A Moment to Last
From antique diamonds to yellow gold and minimalist settings, brides are seeking timeless elegance with a personal twist.
Engagement rings, it should go without saying, are designed to endure. Unlike the fickle world of fashion, where trends come and go every season, bridal jewelry styles can stick around for ages.
“When we talk about trends in jewelry, it’s a bit of a misnomer,” Sam Broekema, editor-in-chief of Only Natural Diamonds, a magazine published by the Natural Diamond Council, tells The 1916 Company. “Trends move slowly and it can be about personal taste. Though obviously, things do have moments.”
You don’t say!
As most people know by now, the jewelry moment of the year, and likely the decade, took place in late August, when the pop star Taylor Swift and Kansas City Chiefs tight end Travis Kelce revealed her antique cushion-cut old mine diamond ring in an Instagram post announcing their engagement.

“Mic drop,” Broekema says. “The fact that they chose an antique diamond that isn’t D Flawless, that is a warmer hue, underscores the fact that it has a history, that it’s natural and that it’s linked to the idea of permanence.
“These were diamonds that were cut for candlelight, not for paparazzi bulbs,” he adds. “It’s right on the money in what we’re seeing in bridal trends, which is an appetite for antique jewelry and antique diamonds that people are re-setting.
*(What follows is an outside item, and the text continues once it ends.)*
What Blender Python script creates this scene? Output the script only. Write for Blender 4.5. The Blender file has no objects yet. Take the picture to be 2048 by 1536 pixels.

There’s something very elegant and classy about this return to tradition.”

The yellow gold setting and “warmer” vibe of Swift’s diamond ring are especially on-point, Broekema says. Yellow diamonds — be they M-color stones with a slightly buttery cast or full-on fancy vivid diamonds, as saturated as the sun — are of growing interest to bridal shoppers, many of whom are drawn to the gems because they stand apart in a sea of same-looking lab-grown. “Being able to reinforce the difference is key,” Broekema says.

Those aren’t the only bridal trends Swift’s ring is guaranteed to amplify. In her choice of a minimalist bezel-set ring, the pop star has, wittingly or not, made clear that the ubiquitous halo styles once favored by her fellow Millennials, which feature a ring of pavé diamonds around the center stone, are too fussy, too elaborate, too redundant in the age of lab-grown. Who needs a frame of pavé when the center commands so much attention?

To further distinguish their rings, brides are opting for graceful yet unpredictable east-west settings; toi et moi styles that serve as perfect symbols of shared love; elongated cuts, such as ovals and marquise shapes, that flatter the finger; and chunky yellow gold bands. “Maybe a cigar or bombe setting,” Broekema says, “which makes it feel like a personal piece of jewelry rather than something bridal — it’s super chic.”

If you remember one thing about the bridal ring selection this fall, however, it’s that you can’t go wrong emulating Blondie. “Anything Taylor Swift-approved draws intense interest,” Marion Fasel, a jewelry historian, author and founder of the website The Adventurine, says. “Her diamond is an elegant, elevated stone and of course it’s going to have influence. People are losing their minds.”